A ambos puntos de vista puede hacérseles reproches.

Al primero hay que recordarle que la fiesta de Navidad vino a sustituir a una romana, la del sol invictus, es decir, la del solsticio de invierno. Hoy vivimos en sociedades laicas y multirreligiosas, en las que cada vez será más difícil que una sola religión imponga los días festivos y las celebraciones comunes. Poco a poco se irá reivindicando incluso el cambio del nombre: no se hablará ya de la Navidad sino de las fiestas de invierno. Acaso acompañado de lamentos y nostalgias, no parece que ese proceso sea evitable.

Al dictamen más positivo, aun valorando su afán conciliador, se le puede objetar que acaba diluyendo una fiesta específicamente cristiana en el concepto general de lo festivo. ¿Qué queda del anuncio evangélico del nacimiento de Jesús? ¿será finalmente la fiesta de la venida de papá Noel, de la afirmación de la bondad hecha abuelo sonriente?

Podemos acaso ensayar un punto de vista diferente. El teólogo alemán Johann Baptist Metz, adalid de la teología política, ha defendido el valor subversivo del relato frente a la razón puramente especulativa. Frente al concepto que disuelve todo en lo general, el relato recuerda los hechos y a quien en ellos han sufrido. El cristianismo, afirma, es una religión de relatos. Sin duda, cualquiera de ellos, aun cuando persista en la memoria, corre el riesgo de ser asimilado, de convertirse en una realidad cotidiana inofensiva. Pero el relato es testarudo y vuelve siempre a recordarnos las promesas no cumplidas y es siempre el testigo de las víctimas que la historia suele olvidar.

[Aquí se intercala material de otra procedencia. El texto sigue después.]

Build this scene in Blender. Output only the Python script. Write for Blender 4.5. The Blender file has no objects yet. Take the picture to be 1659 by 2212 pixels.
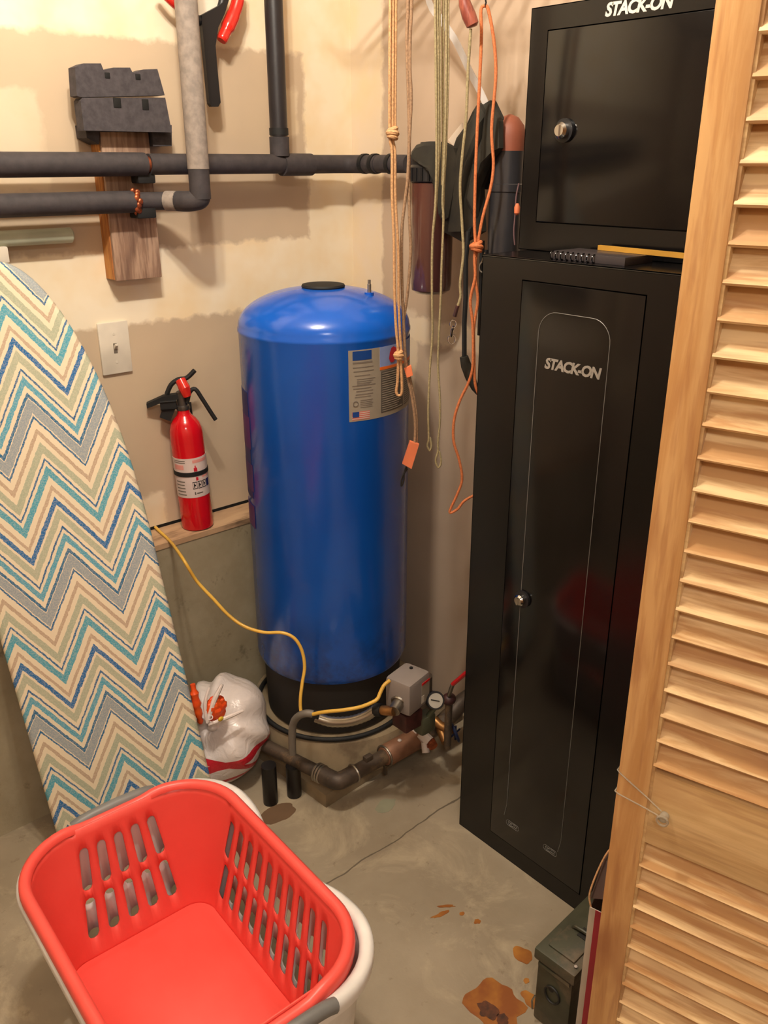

Si volvemos ahora a la Navidad ¿qué clase de Navidad es la que echamos de menos? ¿La casera, familiar, llena de buenas intenciones para los cercanos? No hay nada que objetar a los buenos deseos que suele traer consigo ni a las palabras de cercanía o amistad ni a los gestos cariñosos. Pero lo cierto es que ellos hacen poca justicia al relato del nacimiento de Jesús.

Porque en ese nacimiento Jesús comparte el desarraigo, la soledad, el rechazo y el abandono que son patrimonio de tantos seres humanos. Jesús no quiere sin duda amargarnos la fiesta. Sí en cambio viene a decirnos con quiénes debemos celebrarla. "Si sólo hacéis fiesta con los que os aman ¿qué mérito tenéis?".

Aquel acontecimiento de la natividad fue una gran alegría para unos pobres pastores que dormían al raso. Los que hoy duermen al raso escasamente pueden escuchar una buena noticia. ¿Y qué hacer para que sea de otro modo? Parece humano añorar unas Navidades que en algunos de sus gestos podrían llamarse cristianas pero también aquí al que nos pida la capa hay que darle el manto. Que se queden con la franquicia de aquella Navidad. Nosotros procuraremos ser la buena noticia para los que están despiertos, para los que, a pesar de todos las contrariedades, aún no han perdido la esperanza de encontrar un Salvador.